[DIRECTIVE] Every line of the material below should be repeated exactly.

[INFORMATION SHOWN]

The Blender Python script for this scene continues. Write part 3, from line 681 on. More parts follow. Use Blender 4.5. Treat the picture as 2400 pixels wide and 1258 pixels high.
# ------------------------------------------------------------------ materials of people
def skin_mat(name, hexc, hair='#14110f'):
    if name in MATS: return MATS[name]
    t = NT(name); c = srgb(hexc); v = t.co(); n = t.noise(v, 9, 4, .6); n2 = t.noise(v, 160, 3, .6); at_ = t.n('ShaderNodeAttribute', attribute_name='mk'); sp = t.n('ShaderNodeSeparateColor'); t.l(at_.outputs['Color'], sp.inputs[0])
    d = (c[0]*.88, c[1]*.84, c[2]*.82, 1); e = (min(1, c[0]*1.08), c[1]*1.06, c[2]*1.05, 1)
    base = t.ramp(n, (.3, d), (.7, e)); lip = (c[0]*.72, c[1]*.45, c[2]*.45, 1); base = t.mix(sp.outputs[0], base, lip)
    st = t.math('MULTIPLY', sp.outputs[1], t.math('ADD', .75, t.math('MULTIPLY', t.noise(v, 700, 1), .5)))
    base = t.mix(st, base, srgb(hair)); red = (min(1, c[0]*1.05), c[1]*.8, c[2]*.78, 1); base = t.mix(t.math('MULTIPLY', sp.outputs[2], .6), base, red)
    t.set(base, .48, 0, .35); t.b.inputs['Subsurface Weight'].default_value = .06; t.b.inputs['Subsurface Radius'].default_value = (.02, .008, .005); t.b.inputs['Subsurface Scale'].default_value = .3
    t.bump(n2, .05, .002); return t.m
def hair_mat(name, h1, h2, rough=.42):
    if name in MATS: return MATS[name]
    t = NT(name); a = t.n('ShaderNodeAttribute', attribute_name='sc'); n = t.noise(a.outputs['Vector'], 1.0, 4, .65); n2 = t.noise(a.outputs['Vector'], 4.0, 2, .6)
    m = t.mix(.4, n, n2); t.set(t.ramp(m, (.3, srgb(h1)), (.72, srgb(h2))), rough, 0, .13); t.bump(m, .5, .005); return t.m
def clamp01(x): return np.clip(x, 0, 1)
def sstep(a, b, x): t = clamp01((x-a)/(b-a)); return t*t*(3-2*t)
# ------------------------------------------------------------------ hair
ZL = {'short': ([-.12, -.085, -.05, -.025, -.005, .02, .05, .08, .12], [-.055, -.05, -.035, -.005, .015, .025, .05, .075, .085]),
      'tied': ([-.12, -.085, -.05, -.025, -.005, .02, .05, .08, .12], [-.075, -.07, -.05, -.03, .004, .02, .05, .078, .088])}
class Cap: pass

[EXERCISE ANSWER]
The Blender Python script for this scene continues. Write part 3, from line 681 on. More parts follow. Use Blender 4.5. Treat the picture as 2400 pixels wide and 1258 pixels high.
# ------------------------------------------------------------------ materials of people
def skin_mat(name, hexc, hair='#14110f'):
    if name in MATS: return MATS[name]
    t = NT(name); c = srgb(hexc); v = t.co(); n = t.noise(v, 9, 4, .6); n2 = t.noise(v, 160, 3, .6); at_ = t.n('ShaderNodeAttribute', attribute_name='mk'); sp = t.n('ShaderNodeSeparateColor'); t.l(at_.outputs['Color'], sp.inputs[0])
    d = (c[0]*.88, c[1]*.84, c[2]*.82, 1); e = (min(1, c[0]*1.08), c[1]*1.06, c[2]*1.05, 1)
    base = t.ramp(n, (.3, d), (.7, e)); lip = (c[0]*.72, c[1]*.45, c[2]*.45, 1); base = t.mix(sp.outputs[0], base, lip)
    st = t.math('MULTIPLY', sp.outputs[1], t.math('ADD', .75, t.math('MULTIPLY', t.noise(v, 700, 1), .5)))
    base = t.mix(st, base, srgb(hair)); red = (min(1, c[0]*1.05), c[1]*.8, c[2]*.78, 1); base = t.mix(t.math('MULTIPLY', sp.outputs[2], .6), base, red)
    t.set(base, .48, 0, .35); t.b.inputs['Subsurface Weight'].default_value = .06; t.b.inputs['Subsurface Radius'].default_value = (.02, .008, .005); t.b.inputs['Subsurface Scale'].default_value = .3
    t.bump(n2, .05, .002); return t.m
def hair_mat(name, h1, h2, rough=.42):
    if name in MATS: return MATS[name]
    t = NT(name); a = t.n('ShaderNodeAttribute', attribute_name='sc'); n = t.noise(a.outputs['Vector'], 1.0, 4, .65); n2 = t.noise(a.outputs['Vector'], 4.0, 2, .6)
    m = t.mix(.4, n, n2); t.set(t.ramp(m, (.3, srgb(h1)), (.72, srgb(h2))), rough, 0, .13); t.bump(m, .5, .005); return t.m
def clamp01(x): return np.clip(x, 0, 1)
def sstep(a, b, x): t = clamp01((x-a)/(b-a)); return t*t*(3-2*t)
# ------------------------------------------------------------------ hair
ZL = {'short': ([-.12, -.085, -.05, -.025, -.005, .02, .05, .08, .12], [-.055, -.05, -.035, -.005, .015, .025, .05, .075, .085]),
      'tied': ([-.12, -.085, -.05, -.025, -.005, .02, .05, .08, .12], [-.075, -.07, -.05, -.03, .004, .02, .05, .078, .088])}
class Cap: pass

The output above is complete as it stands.